## EXERCISE DETAILS
Stop after the line with "FPX, HZ, CAMZ = 2777.8, 655.0, 1.6": repeat exactly every line before it, beginning with the first, and that line itself.

## DATA LINES
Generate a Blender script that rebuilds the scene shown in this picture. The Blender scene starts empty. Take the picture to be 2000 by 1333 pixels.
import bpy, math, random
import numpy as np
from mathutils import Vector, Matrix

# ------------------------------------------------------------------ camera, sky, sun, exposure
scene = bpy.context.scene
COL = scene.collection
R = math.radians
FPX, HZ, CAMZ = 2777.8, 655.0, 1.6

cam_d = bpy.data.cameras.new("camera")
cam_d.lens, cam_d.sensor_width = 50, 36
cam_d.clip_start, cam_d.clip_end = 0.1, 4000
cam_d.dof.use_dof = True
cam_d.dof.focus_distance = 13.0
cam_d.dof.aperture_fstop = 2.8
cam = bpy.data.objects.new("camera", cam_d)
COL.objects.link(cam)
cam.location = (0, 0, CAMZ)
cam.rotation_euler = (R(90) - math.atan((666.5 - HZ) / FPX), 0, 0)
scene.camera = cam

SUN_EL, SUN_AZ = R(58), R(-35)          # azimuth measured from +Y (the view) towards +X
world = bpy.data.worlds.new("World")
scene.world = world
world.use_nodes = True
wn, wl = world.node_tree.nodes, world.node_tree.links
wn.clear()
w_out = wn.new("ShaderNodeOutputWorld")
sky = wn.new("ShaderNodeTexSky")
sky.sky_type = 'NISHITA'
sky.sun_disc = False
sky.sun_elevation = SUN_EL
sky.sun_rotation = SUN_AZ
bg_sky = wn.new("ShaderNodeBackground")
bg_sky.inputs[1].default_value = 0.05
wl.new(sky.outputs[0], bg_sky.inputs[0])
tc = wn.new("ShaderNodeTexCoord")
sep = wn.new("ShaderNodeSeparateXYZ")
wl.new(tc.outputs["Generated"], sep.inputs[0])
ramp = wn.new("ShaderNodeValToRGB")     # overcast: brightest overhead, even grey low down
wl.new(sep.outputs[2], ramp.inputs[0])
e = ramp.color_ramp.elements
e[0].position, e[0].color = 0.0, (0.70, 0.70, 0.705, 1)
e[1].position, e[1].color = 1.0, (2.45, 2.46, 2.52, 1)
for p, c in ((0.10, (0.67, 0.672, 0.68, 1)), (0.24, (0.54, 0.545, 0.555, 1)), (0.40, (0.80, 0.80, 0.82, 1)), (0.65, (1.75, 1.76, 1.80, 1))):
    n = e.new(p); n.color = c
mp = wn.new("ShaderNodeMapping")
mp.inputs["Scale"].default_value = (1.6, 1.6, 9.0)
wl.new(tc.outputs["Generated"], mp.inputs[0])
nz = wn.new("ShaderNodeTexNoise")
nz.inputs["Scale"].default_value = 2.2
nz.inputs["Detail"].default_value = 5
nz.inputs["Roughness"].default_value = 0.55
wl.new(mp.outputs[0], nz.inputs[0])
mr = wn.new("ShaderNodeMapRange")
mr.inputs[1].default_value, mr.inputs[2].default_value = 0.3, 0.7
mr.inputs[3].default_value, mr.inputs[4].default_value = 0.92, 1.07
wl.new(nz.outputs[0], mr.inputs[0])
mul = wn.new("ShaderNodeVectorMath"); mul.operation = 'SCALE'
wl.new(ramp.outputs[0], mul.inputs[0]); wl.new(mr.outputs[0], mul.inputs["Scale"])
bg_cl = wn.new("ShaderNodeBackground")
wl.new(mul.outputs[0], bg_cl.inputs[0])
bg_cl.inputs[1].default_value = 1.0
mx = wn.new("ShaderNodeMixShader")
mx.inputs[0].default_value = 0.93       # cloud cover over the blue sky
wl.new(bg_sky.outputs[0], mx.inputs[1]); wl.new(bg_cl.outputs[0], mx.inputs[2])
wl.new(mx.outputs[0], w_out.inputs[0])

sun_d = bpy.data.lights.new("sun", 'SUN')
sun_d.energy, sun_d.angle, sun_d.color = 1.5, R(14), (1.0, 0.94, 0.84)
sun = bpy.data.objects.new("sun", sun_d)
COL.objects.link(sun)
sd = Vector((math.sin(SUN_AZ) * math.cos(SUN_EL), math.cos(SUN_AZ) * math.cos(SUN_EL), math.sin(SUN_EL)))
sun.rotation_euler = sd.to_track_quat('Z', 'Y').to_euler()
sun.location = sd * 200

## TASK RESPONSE
Generate a Blender script that rebuilds the scene shown in this picture. The Blender scene starts empty. Take the picture to be 2000 by 1333 pixels.
import bpy, math, random
import numpy as np
from mathutils import Vector, Matrix

# ------------------------------------------------------------------ camera, sky, sun, exposure
scene = bpy.context.scene
COL = scene.collection
R = math.radians
FPX, HZ, CAMZ = 2777.8, 655.0, 1.6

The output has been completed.